Rebecca Slapisch's electric violin and frontman Josh Benash's keyboards weave in and out of the rock chords, in minor-key threads that add a what-comes-next drama to the songs. However, Benash's vocal trills can be distracting -- they sound somewhere between the weird warblings of Wolf Parade's Dan Boeckner and the throaty elisions of Kayo Dot's Toby Driver. His voice, in its unaffected, natural state, is perfectly adequate, and the songs themselves present enough twists and turns to keep listeners engaged

But where were all those listeners? Drinking in the parking lot, perhaps, because shortly before the Pogues were set to take the stage, a rather live crowd suddenly outdoor amphitheater. With a clear sky, a sharply cool wind, and an up-for-it audience, it seemed the perfect atmosphere for these original Irish rockers. The band took the stage to the Clash's "Straight to Hell." It was an interesting choice -- that band's late frontman, Joe Strummer, enjoyed a long friendship with the Pogues, even filling in as their vocalist after the original, Shane MacGowan, left the band in 1991.

The bandmates looked dapper, in skinny tonic suits or in oxford shits and suspenders. MacGowan, of course, entered last, and looking the coolest -- just a plain, all-black ensemble and large black shades. "This whole place is like one big, wet pussy!" he exclaimed. And with that, the band launched into a nearly hour-and-a-half-long set whose selections spanned the best years of the band's career.

MacGowan, really, is lovably out of his mind. When he was intelligible, he was unexpectedly funny, although it could be unclear whether intentionally or not. "Aren't we in Louisiana?" he asked band co-founder Peter "Spider" Stacy at one point. Spider just laughed. "Uh...." MacGowan mumbled, "...les bon temps ... rouler!" Spider corrected him -- no, he wasn't in Louisiana. There was a pause. And thus MacGowan retorted, "Hola!"

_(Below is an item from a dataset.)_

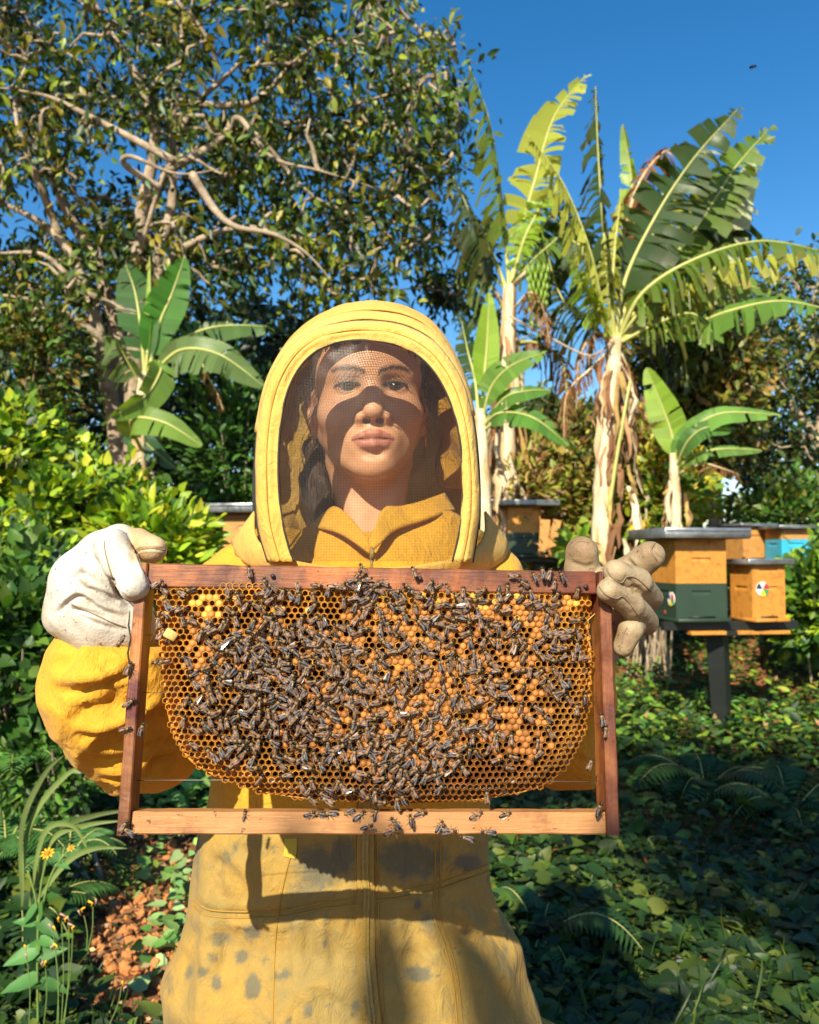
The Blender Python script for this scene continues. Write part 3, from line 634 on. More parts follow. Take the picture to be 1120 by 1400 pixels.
def dead_skirt(root, path, n, ln, pal=((.42, .24, .12), (.60, .44, .26), (.24, .11, .05), (.75, .64, .46), (.55, .36, .12))):
    """dry leaves that hang down round the stem"""
    off = V(*root.location); pth = interp(np.linspace(0, 1, 30), [P(*q) for q in path])
    for i in range(n):
        c = pth[rnd.randrange(30)]; az = rnd.uniform(0, 6.28); r_ = .075 + .07 * rnd.random(); a = c + V(math.cos(az) * r_, math.sin(az) * r_, 0); L = ln * rnd.uniform(.5, 1.2); k = np.linspace(0, 1, 7)
        out_ = V(math.cos(az), math.sin(az), 0); q = a + out_ * (.18 * np.sin(k * 2.2) * L)[:, None] + V(0, 0, -1) * (k * L)[:, None] + rng.normal(0, .012, (7, 3)); sd = unit(np.cross(out_, V(0, 0, 1)) + rng.normal(0, .4, 3)); w = (.014 + .034 * rnd.random()) * np.sin(math.pi * np.clip(k * .9 + .1, 0, 1)) ** .6
        vv = np.stack([q - sd * w[:, None], q + out_ * .02 * rnd.gauss(0, 1), q + sd * w[:, None]], 1).reshape(-1, 3) - off; cc_ = np.tile(np.array(pal[rnd.randrange(len(pal))]) * rnd.uniform(.7, 1.2), (21, 1))
        mk('dead_leaf', vv, grid_faces(7, 3), m_dry, root, True, col=cc_)
def pseudostem(root, path, r0, r1):
    off = V(*root.location); k = np.linspace(0, 1, 40); p = interp(k, [P(*q) for q in path]) - off; m = Mesh(); r = r0 * (1 - k) + r1 * k; m.tube(p, r * (1 + .10 * np.sin(k * 31) * (np.arange(40) % 3 == 0)), 14); o = m.build('stem', m_stem, root); return o
def banana(label, path, r0, r1):
    b = P(*path[0]); b[2] = float(gz(b[0], b[1])); return (lambda r: (pseudostem(r, path, r0, r1), r)[1])(thing('banana_plant', label, 'banana plant', b))
def petioles(root, crown, tips, r=.03):
    off = V(*root.location)
    for t in tips:
        p = interp(np.linspace(0, 1, 8), [P(*crown), (P(*crown) + P(*t)) / 2 + V(0, 0, .05), P(*t)]) - off; m = Mesh(); m.tube(p, np.linspace(r, r * .6, 8), 7); m.build('leaf_stalk', m_rib, root)
d = 8.6
b1 = banana('tall banana plant with a green fruit bunch, left of the two against the sky', [(690, 800, d), (690, 700, d), (692, 600, d), (694, 500, d), (697, 390, d)], .12, .07)
banana_leaf(b1, [(697, 395, d), (712, 320, d), (732, 245, d), (758, 160, d), (800, 104, d + .1)], .26, R(20), .5, .45, .25, BY, .1)
banana_leaf(b1, [(697, 392, d), (690, 310, d), (682, 240, d), (668, 160, d), (640, 84, d)], .24, R(60), .5, .8, .6, BG, .4)
banana_leaf(b1, [(694, 398, d), (672, 345, d), (652, 310, d), (636, 275, d), (620, 240, d)], .22, R(35), .4, .8, .8, BD, .4)
banana_leaf(b1, [(699, 395, d), (725, 360, d - .2), (752, 335, d - .3), (780, 310, d - .3)], .20, R(40), .4, .4, .5, BG, .2)
banana_leaf(b1, [(700, 395, d), (735, 320, d + .4), (765, 290, d + .5), (800, 330, d + .6), (812, 400, d + .6)], .30, R(10), .3, .6, .5, BD, .1)
banana_leaf(b1, [(694, 400, d), (672, 440, d + .3), (650, 420, d + .5), (622, 440, d + .5)], .18, R(10), .3, .5, .6, BD, .1)
banana_leaf(b1, [(700, 470, d + .2), (735, 470, d + .3), (770, 500, d + .4), (775, 580, d + .4)], .16, R(20), .3, .9, .8, BB, .5)
banana_leaf(b1, [(705, 420, d - .3), (725, 400, d - .5), (742, 420, d - .5), (752, 470, d - .5)], .08, R(10), .3, .9, 1.0, BB, 1.0)
banana_leaf(b1, [(698, 395, d), (716, 330, d - .1), (735, 290, d - .1), (748, 262, d)], .20, R(30), .5, .5, .4, BL, .1)
banana_leaf(b1, [(695, 398, d), (665, 370, d + .2), (640, 350, d + .3), (625, 380, d + .3)], .20, R(20), .5, .8, .8, BG, .3)
dead_skirt(b1, [(694, 450, d), (690, 600, d), (690, 740, d)], 70, .55)
# fruit bunch
off = V(*b1.location); m_fruit = simple('green_banana', (.16, .26, .03), .4, 14, .3); fb = Mesh(); c0 = P(736, 388, d - .35)
fb.tube(np.array([P(699, 392, d), P(722, 372, d - .2), c0 + V(0, 0, .1), c0 + V(0, 0, -.45)]) - off, [.03, .03, .025, .015], 8); fo = fb.build('fruit_stalk', m_stem, b1)
for tier in range(5):
    for k in range(11):
        az = k * 6.283 / 11 + tier * .3; zz = .06 - tier * .085; o_ = V(math.cos(az), math.sin(az), 0); a = c0 + V(0, 0, zz); rr_ = .085 - .006 * tier; m = Mesh(); m.tube(np.array([a + o_ * .03, a + o_ * rr_ + V(0, 0, .02), a + o_ * (rr_ + .025) + V(0, 0, .07), a + o_ * (rr_ + .015) + V(0, 0, .12)]) - off, [.012, .020, .019, .007], 7); m.build('banana', m_fruit, b1)
d = 8.2
b2 = banana('tallest banana plant with wide torn leaves fanned against the sky', [(822, 830, d), (822, 760, d), (826, 650, d), (836, 540, d), (840, 460, d)], .115, .07)
banana_leaf(b2, [(838, 462, d), (832, 380, d), (824, 290, d), (818, 200, d), (815, 118, d)], .24, R(50), .5, .85, .6, BD, .25)
banana_leaf(b2, [(842, 462, d), (856, 380, d), (900, 290, d), (950, 215, d), (1008, 150, d)], .36, R(12), .25, .45, .18, BD, .12)
banana_leaf(b2, [(842, 462, d), (862, 360, d + .3), (866, 290, d + .3), (862, 230, d + .3), (852, 170, d + .2)], .13, R(35), .5, .3, .1, BL, .0)
banana_leaf(b2, [(846, 462, d), (900, 380, d + .3), (960, 300, d + .4), (1005, 230, d + .5), (1050, 178, d + .5)], .30, R(15), .3, .5, .2, BG, .2)
banana_leaf(b2, [(850, 460, d), (950, 410, d + .6), (985, 350, d + .8), (1008, 280, d + .8), (1034, 212, d + .8)], .20, R(-10), .1, .15, .05, (.55, .60, .40), .0)
banana_leaf(b2, [(848, 460, d), (880, 400, d - .2), (950, 355, d - .3), (1040, 330, d - .4), (1130, 345, d - .4)], .26, R(65), .4, .85, .7, BG, .45)
banana_leaf(b2, [(850, 462, d), (900, 420, d + .2), (960, 375, d + .2), (1050, 350, d + .2), (1150, 352, d + .2)], .22, R(60), .4, .9, .8, BY, .6)
banana_leaf(b2, [(852, 462, d), (900, 430, d + .4), (960, 400, d + .3), (1010, 390, d + .2), (1050, 398, d + .2)], .24, R(50), .3, .1, .3, (.12, .22, .05), .0)
banana_leaf(b2, [(855, 462, d), (930, 450, d - .1), (1000, 425, d - .4), (1070, 412, d - .6), (1150, 428, d - .8)], .20, R(60), .3, .35, .5, (.12, .24, .04), .05)
banana_leaf(b2, [(836, 462, d), (824, 420, d - .2), (806, 340, d - .3), (770, 250, d - .3), (722, 184, d - .3)], .19, R(60), .5, .85, .7, BY, .15)
banana_leaf(b2, [(834, 462, d), (815, 420, d - .2), (800, 390, d - .4), (786, 360, d - .5)], .15, R(30), .4, .4, .4, BL, .05)
banana_leaf(b2, [(845, 450, d), (850, 350, d + .2), (870, 260, d + .2), (905, 210, d + .2), (930, 206, d + .2)], .20, R(30), .4, .95, .9, BB, 1.0)
banana_leaf(b2, [(840, 462, d), (850, 400, d + .4), (800, 340, d + .6), (760, 330, d + .8), (730, 380, d + .8)], .34, R(0), .3, .6, .4, BD, .1)
banana_leaf(b2, [(848, 462, d), (900, 350, d + .7), (980, 260, d + .9), (1000, 330, d + 1), (1010, 400, d + 1)], .36, R(0), .3, .6, .4, BD, .1)
banana_leaf(b2, [(850, 465, d), (900, 450, d + .5), (930, 470, d + .6), (940, 520, d + .6)], .22, R(0), .3, .6, .6, BD, .1)
banana_leaf(b2, [(840, 462, d), (838, 400, d - .1), (842, 330, d - .1), (850, 268, d)], .16, R(40), .5, .8, .5, BY, .3)
banana_leaf(b2, [(846, 462, d), (880, 420, d - .1), (915, 380, d - .2), (960, 372, d - .3), (1000, 400, d - .3)], .18, R(45), .4, .85, .8, BG, .4)
banana_leaf(b2, [(843, 462, d), (880, 350, d + .15), (925, 265, d + .2), (968, 205, d + .2)], .22, R(25), .4, .8, .5, BY, .35)
for q in ((792, 470), (775, 520), (862, 500)): banana_leaf(b2, [(838, 475, d), ((838 + q[0]) / 2, q[1] - 15, d), (q[0], q[1] + 20, d), (q[0] - 4, q[1] + 90, d)], .06, R(20), .3, .9, 1.2, BB, 1.0)
banana_leaf(b2, [(842, 470, d), (800, 440, d + .3), (765, 400, d + .4), (745, 330, d + .4)], .24, R(20), .4, .9, .6, BD, .3)
banana_leaf(b2, [(846, 465, d), (885, 330, d + .5), (905, 270, d + .6), (915, 235, d + .6)], .20, R(15), .4, .9, .6, BD, .4)
banana_leaf(b2, [(850, 468, d), (905, 440, d - .2), (950, 430, d - .3), (985, 470, d - .3)], .17, R(45), .4, .85, .8, BG, .5)
dead_skirt(b2, [(838, 490, d), (845, 600, d), (850, 760, d)], 95, .55)
petioles(b2, (832, 700, d - .15), [(862, 520, d - .15)], .022)
# a cord tied between the two stems
r = thing('cord', 'pale cord tied between the stems of the two tall banana plants', 'cord', P(697, 440, 8.5)); off = V(*r.location); m = Mesh(); pp = interp(np.linspace(0, 1, 24), [P(697, 432, 8.45), P(760, 466, 8.2), P(808, 486, 8.1), P(840, 464, 8.1)]); m.tube(pp - off, .012, 5); m.build('strand', m_bark, r)
m = Mesh()
for i in range(26): q = pp[rnd.randrange(14, 22)] - off; m.tube([q, q + rng.normal(0, .05, 3) + V(0, 0, -.06)], [.006, .003], 3, cap=False)
tag(m.build('frayed_fibres', m_bark, r), kind='stuff')
d = 6.6   # small plants
b3 = banana('young banana plant just right of the hood', [(664, 790, d), (662, 700, d), (658, 600, d), (656, 560, d)], .07, .045)
banana_leaf(b3, [(658, 575, d), (662, 520, d), (666, 470, d), (669, 400, d)], .10, R(0), .35, .0, .0, BL, 0, pet=.25)
banana_leaf(b3, [(655, 575, d), (650, 520, d + .1), (640, 480, d + .2), (632, 440, d + .2)], .11, R(20), .35, .2, .2, BD, 0)
banana_leaf(b3, [(660, 575, d), (672, 530, d - .1), (700, 500, d - .2), (745, 482, d - .2)], .12, R(35), .35, .05, .25, (.16, .30, .05), 0)
banana_leaf(b3, [(662, 580, d), (690, 545, d - .2), (720, 535, d - .3), (752, 534, d - .3)], .09, R(50), .35, .1, .4, (.11, .24, .04), 0)
banana_leaf(b3, [(662, 582, d), (685, 565, d - .2), (730, 572, d - .4), (778, 610, d - .4)], .10, R(40), .35, .1, .35, (.11, .26, .04), 0)
banana_leaf(b3, [(660, 590, d), (690, 570, d - .2), (720, 562, d - .3), (745, 520, d - .1)], .08, R(40), .35, .6, .35, BD, .2)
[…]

His voice, never having been traditionally "good," remains intact with its trademark rasp. Its hold on melody is ragged, but swollen with a distinct bittersweet emotion. It remains as singularly affecting and rousing as it sounds on the band's classic albums.

And still, the show managed to really be about the Pogues, rather than just turning into the Shane MacGowan show. There was a visibly easy, friendly back-and-forth between the players, who were each able to grab moments to shine with new solos or variations on the old classics. MacGowan even exited the stage entirely at one point, letting Spider, with his tin whistle, lead an instrumental tune.

And while the musicians have had some eight years of renewed practice with the old songs since the band reformed, they never seemed bored. The playing was flawless, and a boisterous crowd packing the amphitheater's front rows seem to draw them out even further. A couple stray fans even managed to breach the stage near the end of the concert (before, of course, being duly yanked off by security). And the long set, it seemed, wasn't long enough -- the crowd managed to coax the band back for not one encore (expected), but two. Anybody who missed it, well, let's hope it doesn't take the band another 27 years to come back.

Critic's Notebook

Personal Bias: I'm not usually otherwise a fan of traditional Irish sounds in rock, but the Pogues' musicianship and force of expression has always occupied its own class.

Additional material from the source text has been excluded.